Monday, April 29, 2019

The Iterated Prisoner's Dilemma Has Become the E. coli of Social Psychology; the Prisoner's Dilemma Is Used to Model Arms Races, Oligopolistic Competition, Collective Action Problems, Vote Trading, etc.

Since the Prisoner's Dilemma is so common in everything from personal relations to international relations, it would be useful to know how best to act when in this type of setting. However, the proposition of the previous chapter demonstrates that there is no one best strategy to use. What is best depends in part on what the other player is likely to be doing. Further, what the other is likely to be doing may well depend on what the player expects you to do.

To get out of this tangle, help can be sought by combing the research already done concerning the Prisoner's Dilemma for useful advice. Fortunately, a great deal of research has been done in this area.

Psychologists using experimental subjects have found that, in the iterated Prisoner's Dilemma, the amount of cooperation attained—and the specific pattern for attaining it—depend on a wide variety of factors relating to the context of the game, the attributes of the individual players, and the relationship between the players. Since behavior in the game reflects so many important factors about people, it has become a standard way to explore questions in social psychology, from the effects of westernization in Central Africa (Bethlehem 1975) to the existence (or nonexistence) of aggression in career-oriented women (Baefsky and Berger 1974), and to the differential consequences of abstract versus concrete thinking styles (Nydegger 1974). In the last fifteen years, there have been hundreds of articles on the Prisoner's Dilemma cited in Psychological Abstracts. The iterated Prisoner's Dilemma has become the E. coli of social psychology.

Just as important as its use as an experimental test bed is the use of the Prisoner's Dilemma as the conceptual foundation for models of important social processes.

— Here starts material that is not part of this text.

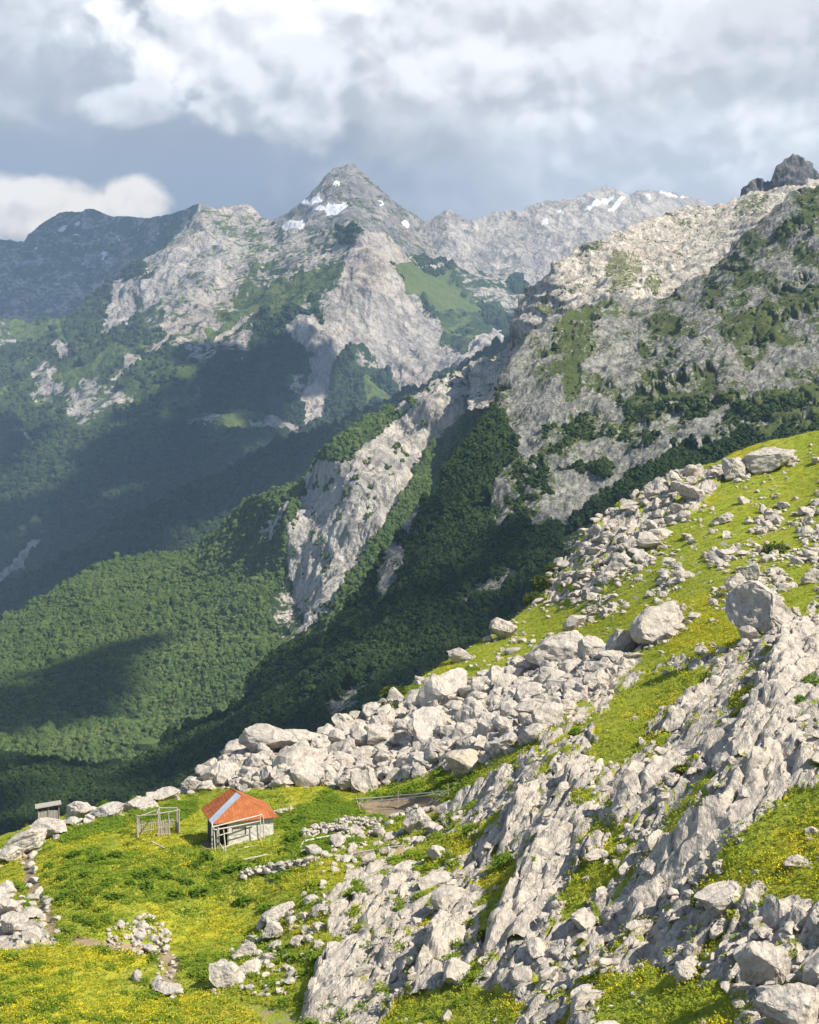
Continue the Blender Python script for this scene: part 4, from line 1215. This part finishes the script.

Richardson's model of the arms race is based on an interaction which is essentially a Prisoner's Dilemma, played once a year with the budgets of the competing nations (Richardson 1960; Zinnes 1976, pp. 330-40). Oligopolistic competition can also be modeled as a Prisoner's Dilemma (Samuelson 1973, pp. 503-5). The ubiquitous problems of collective action to produce a collective good are analyzable as Prisoner's Dilemmas with many players (G. Hardin 1982). Even vote trading has been modeled as a Prisoner's Dilemma (Riker and Brams 1973). In fact, many of the best-developed models of important political, social, and economic processes have the Prisoner's Dilemma as their foundation.

There is yet a third literature about the Prisoner's Dilemma. This literature goes beyond the empirical questions of the laboratory or the real world, and instead uses the abstract game to analyze the features of some fundamental strategic issues, such as the meaning of rationality (Luce and Raiffa 1957), choices which affect other people (Schelling 1973), and cooperation without enforcement (Taylor 1976).

--Robert Axelrod, The Evolution of Cooperation, rev. ed. (New York: Basic Books, 2006), 27-29.